Czarna ziemia, pełna górniczych hałd i dymiących kominów. Takie jest stereotypowe widzenie Śląska. Owszem, są tu hałdy, są kominy, ale są także miejsca magiczne na ziemi – zielone lasy i parki; bogate pałace, wspaniałe kościoły – pery europejskiej architektury.
Historię najbardziej wielokulturowego regionu w Europie kształtowały barwne postaci. Każdy z bohaterów książki zasługuje na scenariusz filmowy lub powieść przygodową. Księżna Agnieszka to najbardziej czarny charakter naszych dawnych dziejopisów, od Kadłubka poczynając. Czy słusznie?

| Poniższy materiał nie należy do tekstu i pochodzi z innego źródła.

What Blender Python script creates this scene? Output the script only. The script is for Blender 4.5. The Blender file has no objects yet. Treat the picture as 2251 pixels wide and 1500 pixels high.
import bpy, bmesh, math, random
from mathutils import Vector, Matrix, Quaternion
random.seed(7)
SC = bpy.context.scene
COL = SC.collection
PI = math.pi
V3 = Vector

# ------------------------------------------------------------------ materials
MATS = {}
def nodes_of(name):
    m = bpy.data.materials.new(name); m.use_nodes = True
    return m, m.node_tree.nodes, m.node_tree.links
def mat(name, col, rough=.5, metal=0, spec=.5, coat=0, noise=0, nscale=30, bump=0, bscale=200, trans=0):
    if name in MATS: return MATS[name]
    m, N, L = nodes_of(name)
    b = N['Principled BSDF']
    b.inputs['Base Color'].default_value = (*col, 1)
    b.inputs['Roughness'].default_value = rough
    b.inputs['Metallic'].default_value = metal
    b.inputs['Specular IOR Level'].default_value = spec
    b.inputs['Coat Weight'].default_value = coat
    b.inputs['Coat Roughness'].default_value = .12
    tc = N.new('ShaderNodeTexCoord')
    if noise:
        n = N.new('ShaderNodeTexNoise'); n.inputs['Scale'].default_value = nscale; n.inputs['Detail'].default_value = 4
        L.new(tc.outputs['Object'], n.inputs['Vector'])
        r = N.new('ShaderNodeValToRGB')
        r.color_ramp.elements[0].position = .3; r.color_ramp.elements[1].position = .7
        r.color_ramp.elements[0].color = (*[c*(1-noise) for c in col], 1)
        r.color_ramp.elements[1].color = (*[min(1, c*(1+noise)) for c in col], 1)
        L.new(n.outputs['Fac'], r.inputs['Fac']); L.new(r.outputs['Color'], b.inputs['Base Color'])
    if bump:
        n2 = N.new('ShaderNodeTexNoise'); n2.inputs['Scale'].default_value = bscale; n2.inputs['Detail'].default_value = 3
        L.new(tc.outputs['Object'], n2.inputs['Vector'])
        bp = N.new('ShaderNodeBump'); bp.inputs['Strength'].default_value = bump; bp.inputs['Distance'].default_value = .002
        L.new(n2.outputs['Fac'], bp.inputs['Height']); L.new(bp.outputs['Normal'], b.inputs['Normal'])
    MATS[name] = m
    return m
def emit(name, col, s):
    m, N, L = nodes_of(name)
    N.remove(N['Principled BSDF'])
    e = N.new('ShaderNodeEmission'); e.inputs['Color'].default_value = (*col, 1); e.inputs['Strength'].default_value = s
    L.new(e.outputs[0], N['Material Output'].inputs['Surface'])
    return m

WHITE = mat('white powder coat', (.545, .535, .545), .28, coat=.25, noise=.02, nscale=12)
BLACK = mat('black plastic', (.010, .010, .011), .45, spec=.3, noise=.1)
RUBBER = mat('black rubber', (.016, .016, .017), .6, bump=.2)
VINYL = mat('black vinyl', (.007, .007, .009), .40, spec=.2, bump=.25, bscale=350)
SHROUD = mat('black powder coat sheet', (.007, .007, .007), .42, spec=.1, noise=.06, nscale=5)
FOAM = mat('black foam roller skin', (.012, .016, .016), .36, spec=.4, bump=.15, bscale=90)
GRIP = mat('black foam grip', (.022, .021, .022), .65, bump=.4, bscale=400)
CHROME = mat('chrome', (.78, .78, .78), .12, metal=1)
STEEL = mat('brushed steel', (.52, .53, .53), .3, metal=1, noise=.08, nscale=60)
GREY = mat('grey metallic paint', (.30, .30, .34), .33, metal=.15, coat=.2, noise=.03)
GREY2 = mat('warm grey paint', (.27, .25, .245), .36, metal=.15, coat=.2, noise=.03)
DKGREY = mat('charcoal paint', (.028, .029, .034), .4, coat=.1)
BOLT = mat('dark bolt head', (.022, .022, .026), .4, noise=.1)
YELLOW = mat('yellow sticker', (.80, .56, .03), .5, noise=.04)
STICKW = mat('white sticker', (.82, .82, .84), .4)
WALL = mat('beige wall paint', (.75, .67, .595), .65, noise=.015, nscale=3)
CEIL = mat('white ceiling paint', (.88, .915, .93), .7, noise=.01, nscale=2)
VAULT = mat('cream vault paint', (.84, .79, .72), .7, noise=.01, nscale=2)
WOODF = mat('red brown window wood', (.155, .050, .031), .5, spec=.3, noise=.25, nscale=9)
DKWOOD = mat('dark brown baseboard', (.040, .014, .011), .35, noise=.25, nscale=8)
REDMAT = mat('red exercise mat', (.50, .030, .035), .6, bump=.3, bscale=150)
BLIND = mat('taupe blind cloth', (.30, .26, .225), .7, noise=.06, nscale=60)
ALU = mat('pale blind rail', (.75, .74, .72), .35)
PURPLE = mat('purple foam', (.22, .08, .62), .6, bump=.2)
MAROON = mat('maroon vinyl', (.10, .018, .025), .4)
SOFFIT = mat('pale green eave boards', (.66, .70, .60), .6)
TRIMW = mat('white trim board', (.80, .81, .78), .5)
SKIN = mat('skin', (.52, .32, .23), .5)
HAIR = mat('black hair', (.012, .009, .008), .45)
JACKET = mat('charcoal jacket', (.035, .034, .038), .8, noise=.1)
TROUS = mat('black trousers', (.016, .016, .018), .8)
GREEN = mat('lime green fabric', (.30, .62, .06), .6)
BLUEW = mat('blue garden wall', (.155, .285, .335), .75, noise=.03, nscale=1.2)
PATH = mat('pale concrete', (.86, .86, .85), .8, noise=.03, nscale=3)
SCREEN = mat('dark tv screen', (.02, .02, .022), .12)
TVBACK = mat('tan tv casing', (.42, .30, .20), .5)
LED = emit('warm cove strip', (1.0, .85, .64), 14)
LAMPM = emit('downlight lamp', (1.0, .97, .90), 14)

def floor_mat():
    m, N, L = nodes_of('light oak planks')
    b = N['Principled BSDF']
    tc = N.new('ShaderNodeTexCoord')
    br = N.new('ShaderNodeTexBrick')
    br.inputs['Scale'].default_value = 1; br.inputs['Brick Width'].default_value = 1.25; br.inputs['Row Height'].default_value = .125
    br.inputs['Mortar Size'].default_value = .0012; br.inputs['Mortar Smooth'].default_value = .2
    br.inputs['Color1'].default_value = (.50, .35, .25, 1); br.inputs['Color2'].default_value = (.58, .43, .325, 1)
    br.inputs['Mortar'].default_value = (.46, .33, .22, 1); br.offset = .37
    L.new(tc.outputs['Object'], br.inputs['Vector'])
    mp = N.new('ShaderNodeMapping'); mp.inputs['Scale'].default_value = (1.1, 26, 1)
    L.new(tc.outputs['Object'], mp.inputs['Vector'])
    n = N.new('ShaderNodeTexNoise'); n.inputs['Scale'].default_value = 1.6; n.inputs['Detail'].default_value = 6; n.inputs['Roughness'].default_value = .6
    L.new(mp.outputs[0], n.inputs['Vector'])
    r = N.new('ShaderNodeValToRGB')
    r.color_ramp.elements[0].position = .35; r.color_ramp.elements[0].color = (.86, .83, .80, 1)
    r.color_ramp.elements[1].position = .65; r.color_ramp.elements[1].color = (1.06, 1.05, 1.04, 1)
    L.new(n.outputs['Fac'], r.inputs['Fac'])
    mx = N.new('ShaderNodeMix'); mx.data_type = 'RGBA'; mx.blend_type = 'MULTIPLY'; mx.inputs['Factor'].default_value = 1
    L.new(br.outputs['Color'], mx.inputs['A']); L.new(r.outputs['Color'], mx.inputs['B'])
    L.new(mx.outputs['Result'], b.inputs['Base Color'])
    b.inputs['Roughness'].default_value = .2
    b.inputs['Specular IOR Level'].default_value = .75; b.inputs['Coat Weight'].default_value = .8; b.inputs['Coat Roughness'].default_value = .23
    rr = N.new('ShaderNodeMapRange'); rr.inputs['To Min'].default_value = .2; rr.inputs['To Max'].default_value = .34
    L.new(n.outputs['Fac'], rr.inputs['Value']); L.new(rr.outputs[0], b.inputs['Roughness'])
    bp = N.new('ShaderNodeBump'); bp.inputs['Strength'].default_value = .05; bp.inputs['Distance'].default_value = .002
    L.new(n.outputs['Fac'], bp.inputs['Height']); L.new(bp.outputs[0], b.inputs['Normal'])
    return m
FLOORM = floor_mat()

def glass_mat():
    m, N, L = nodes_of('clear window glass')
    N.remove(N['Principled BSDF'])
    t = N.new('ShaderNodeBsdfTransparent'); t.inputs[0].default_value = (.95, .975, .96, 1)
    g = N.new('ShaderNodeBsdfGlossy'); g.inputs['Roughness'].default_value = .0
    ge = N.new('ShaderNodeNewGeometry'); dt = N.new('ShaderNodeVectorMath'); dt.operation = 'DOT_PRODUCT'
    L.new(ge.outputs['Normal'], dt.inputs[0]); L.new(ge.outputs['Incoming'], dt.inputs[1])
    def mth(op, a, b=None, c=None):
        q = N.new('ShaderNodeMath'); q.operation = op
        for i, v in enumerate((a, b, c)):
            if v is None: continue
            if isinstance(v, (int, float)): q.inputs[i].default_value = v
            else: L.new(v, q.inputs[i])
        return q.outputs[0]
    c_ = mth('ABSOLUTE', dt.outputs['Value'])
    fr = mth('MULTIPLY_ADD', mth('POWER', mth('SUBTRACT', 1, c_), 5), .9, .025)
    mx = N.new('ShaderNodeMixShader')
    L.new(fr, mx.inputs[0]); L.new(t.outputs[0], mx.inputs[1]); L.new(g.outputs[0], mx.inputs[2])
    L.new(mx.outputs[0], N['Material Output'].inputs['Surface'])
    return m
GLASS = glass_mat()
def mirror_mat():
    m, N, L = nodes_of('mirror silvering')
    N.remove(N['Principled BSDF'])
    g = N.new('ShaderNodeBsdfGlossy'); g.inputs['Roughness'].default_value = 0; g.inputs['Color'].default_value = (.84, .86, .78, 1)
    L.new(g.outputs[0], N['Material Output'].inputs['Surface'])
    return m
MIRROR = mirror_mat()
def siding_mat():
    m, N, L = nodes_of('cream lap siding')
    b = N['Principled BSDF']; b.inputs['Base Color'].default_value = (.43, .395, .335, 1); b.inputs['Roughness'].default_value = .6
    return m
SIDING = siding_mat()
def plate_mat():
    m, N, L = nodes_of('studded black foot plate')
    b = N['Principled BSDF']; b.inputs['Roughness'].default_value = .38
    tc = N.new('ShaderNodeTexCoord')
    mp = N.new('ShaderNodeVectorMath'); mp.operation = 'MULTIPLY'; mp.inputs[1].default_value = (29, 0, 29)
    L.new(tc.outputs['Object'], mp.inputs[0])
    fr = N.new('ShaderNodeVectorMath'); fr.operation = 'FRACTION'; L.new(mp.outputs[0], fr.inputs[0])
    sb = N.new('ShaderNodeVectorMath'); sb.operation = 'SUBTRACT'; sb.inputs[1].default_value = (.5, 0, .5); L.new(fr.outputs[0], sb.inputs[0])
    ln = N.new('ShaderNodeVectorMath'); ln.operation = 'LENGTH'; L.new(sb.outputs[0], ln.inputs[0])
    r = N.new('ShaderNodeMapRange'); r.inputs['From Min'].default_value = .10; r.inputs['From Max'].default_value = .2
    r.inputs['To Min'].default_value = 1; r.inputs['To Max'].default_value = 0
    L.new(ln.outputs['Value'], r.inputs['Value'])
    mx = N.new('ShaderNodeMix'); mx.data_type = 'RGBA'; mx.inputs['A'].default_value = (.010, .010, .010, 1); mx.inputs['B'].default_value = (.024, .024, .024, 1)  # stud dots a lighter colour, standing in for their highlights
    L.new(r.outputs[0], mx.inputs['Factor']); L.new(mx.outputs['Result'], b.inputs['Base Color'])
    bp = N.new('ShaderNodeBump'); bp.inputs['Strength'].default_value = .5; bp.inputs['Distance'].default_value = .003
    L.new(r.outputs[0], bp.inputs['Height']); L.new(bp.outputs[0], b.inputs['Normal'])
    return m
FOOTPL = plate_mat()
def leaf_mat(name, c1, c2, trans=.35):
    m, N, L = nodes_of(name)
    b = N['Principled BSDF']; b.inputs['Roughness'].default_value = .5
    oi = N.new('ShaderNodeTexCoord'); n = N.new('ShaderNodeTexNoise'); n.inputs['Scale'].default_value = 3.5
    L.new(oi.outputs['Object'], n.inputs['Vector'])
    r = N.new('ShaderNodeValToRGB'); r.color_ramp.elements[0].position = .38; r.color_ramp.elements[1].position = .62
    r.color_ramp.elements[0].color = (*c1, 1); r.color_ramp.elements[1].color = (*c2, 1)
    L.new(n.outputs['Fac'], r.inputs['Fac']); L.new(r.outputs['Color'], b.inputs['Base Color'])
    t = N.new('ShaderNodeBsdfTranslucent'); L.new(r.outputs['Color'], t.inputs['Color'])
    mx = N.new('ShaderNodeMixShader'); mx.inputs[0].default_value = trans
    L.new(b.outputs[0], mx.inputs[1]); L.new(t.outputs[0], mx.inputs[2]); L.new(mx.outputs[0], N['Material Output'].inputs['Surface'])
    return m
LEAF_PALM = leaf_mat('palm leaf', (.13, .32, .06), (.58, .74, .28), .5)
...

Święty Jacek spod Opola, bohater Cervantesa, wielbiony w wielu krajach Europy Zachodniej i Ameryki Łacińskiej.
Godula. Niesamowita kariera, od nędzarza do milionera.
Daisy z Pszczyny, uznawana niegdyś za najpiękniejszą kobietę świata, w której się kochali książęta i królowie…
Stanisław Ligoń, gwiazda katowickiego radia i – osobisty wróg Hitlera!
August Hlond spod Mysłowic, najuboższy biskup w Polsce, nawet wtedy, gdy był prymasem.
Korfanty; Morcinek, a także gwiazdy światowej piłki – urodzeni na Śląsku Klose i Podolski. Fascynujące kariery!
Wrocław i Katowice to europejskie stolice kultury. „Wrocław? Tak” – powiedzą w Warszawie – „ale Katowice?” W „Dziejach Śląska na swojska nutę” można znaleźć dowody na to, że liczni artyści ze stolicy Górnego Śląska osiągnęli rangę światową.
Autor sięga po stary wzór „Śpiewów historycznych” Niemcewicza. Czy dawny wzór na bardziej nowoczesną nutę sprawdzi się w epoce Internetu? Oto jest pytanie.